You are encouraged to discuss all Draft Policies on PPML. The AC will evaluate 
the discussion to assess the conformance of this draft policy with ARIN's 
Principles of Internet number resource policy as stated in the Policy 
Development Process (PDP). Specifically, these principles are:



* Enabling Fair and Impartial Number Resource Administration

* Technically Sound

* Supported by the Community



The PDP can be found at:



https://www.arin.net/participate/policy/pdp/



Draft Policies and Proposals under discussion can be found at: 
https://www.arin.net/participate/policy/drafts/



Regards,



Eddie Diego

Policy Analyst

American Registry for Internet Numbers (ARIN)





Draft Policy ARIN-2023-2: /26 initial IPv4 allocation for IXPs



Problem Statement:



Per NRPM Section 4.4, ARIN has reserved a /15 for micro-allocations for 
critical internet infrastructure, such as internet exchange points (IXPs) and 
core DNS service providers. The majority of these allocation requests are made 
by IXPs. As of the last ARIN report, roughly half of this reservation is 
allocated (see Statistics & Reporting  Projections from ARIN staff suggest that 
at current allocation rates, the remaining reserved space may be exhausted in 
the next few years.



In parallel, an analysis of PeeringDB data conducted by the RIPE Address Policy 
Working Group shows that approximately 70% of global IXPs have fewer than 32 
members registered with that site. An IXP this size could readily operate with 
a /26 allocation, which would provide 100% overprovisioning beyond their 
existing peer count. (Source: https://github.com/mwichtlh/address-policy-wg )

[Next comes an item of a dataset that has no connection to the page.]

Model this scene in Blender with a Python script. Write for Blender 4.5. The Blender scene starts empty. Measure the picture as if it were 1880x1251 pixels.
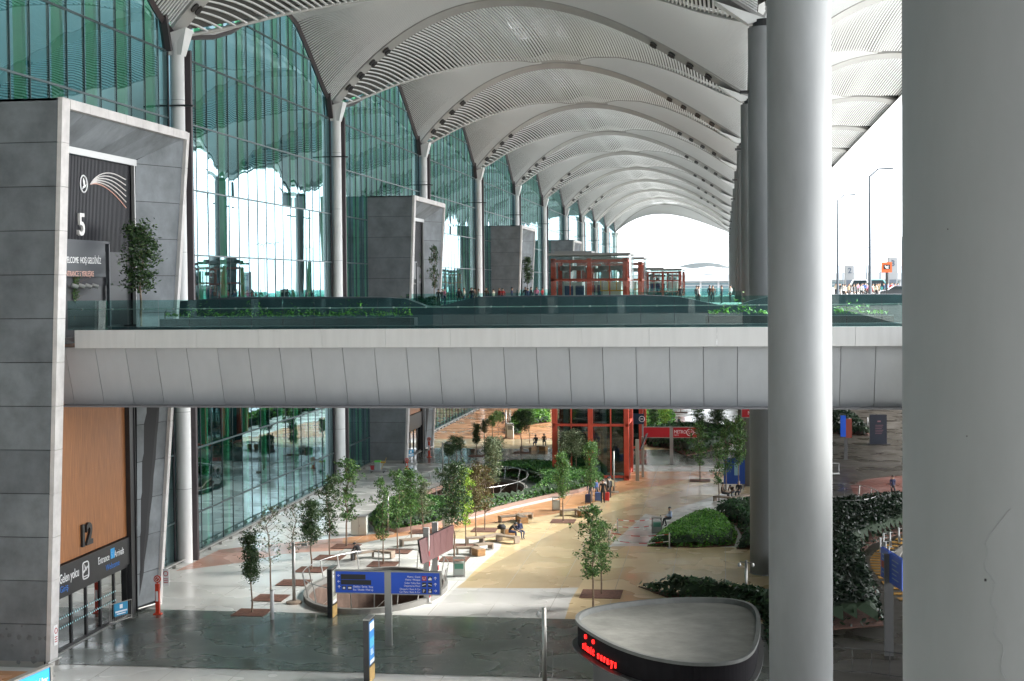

Unlike other types of allocations, IXP peering networks are not required by 
member networks to be globally reachable; only members of the IXP must be able 
to reach the prefix. As such, there is no technical requirement that an IXP 
allocation must be no smaller than a /24.



Policy statement:



Existing text:



4.4. Micro-allocation



ARIN will make IPv4 micro-allocations to critical infrastructure providers of 
the Internet, including public exchange points, core DNS service providers 
(e.g. ICANN-sanctioned root and ccTLD operators) as well as the RIRs and IANA. 
These allocations will be no smaller than a /24. Multiple allocations may be 
granted in certain situations.



Replace with:



4.4 Micro-allocation



ARIN will make IPv4 micro-allocations to critical infrastructure providers of 
the Internet, including public internet exchange points (IXPs), core DNS 
service providers (e.g. ICANN-sanctioned root and ccTLD operators) as well as 
the RIRs and IANA. These allocations will be no smaller than a /26 for IXPs, or 
a /24 for other allocations that require global reachability of the assigned 
allocation. Multiple allocations may be granted in certain situations.



4.4.1 Micro-allocations for Internet Exchange Points (IXPs)



An IXP requesting an initial IPv4 allocation from this reserved space will be 
assigned a /26 by default. An IXP requesting an allocation larger than a /26 
must show an immediate need to utilize more than 25% of the requested 
allocation size upon initial commissioning.



An IXP requesting an allocation under this section must have also requested, or 
already received, an IPv6 allocation for the same purpose under Section 6.10.1.



An allocation made to an IXP under this section may only be used for the 
operation of its public peering LAN. No other uses are allowed.



An IXP that has received an IPv4 allocation under this section may request a 
larger allocation once they have utilized more than 50% of their existing one. 
Upon receiving the larger allocation, the IXP must migrate to the new 
allocation and return their previous one to ARIN within 6 months.



Comments:



This proposal mirrors RIPE policy proposal 2023-01 (see 
https://www.ripe.net/participate/policies/proposals/2023-01) which is currently 
under consideration in that region and appears to have sufficient community 
support for adoption at the time of this writing.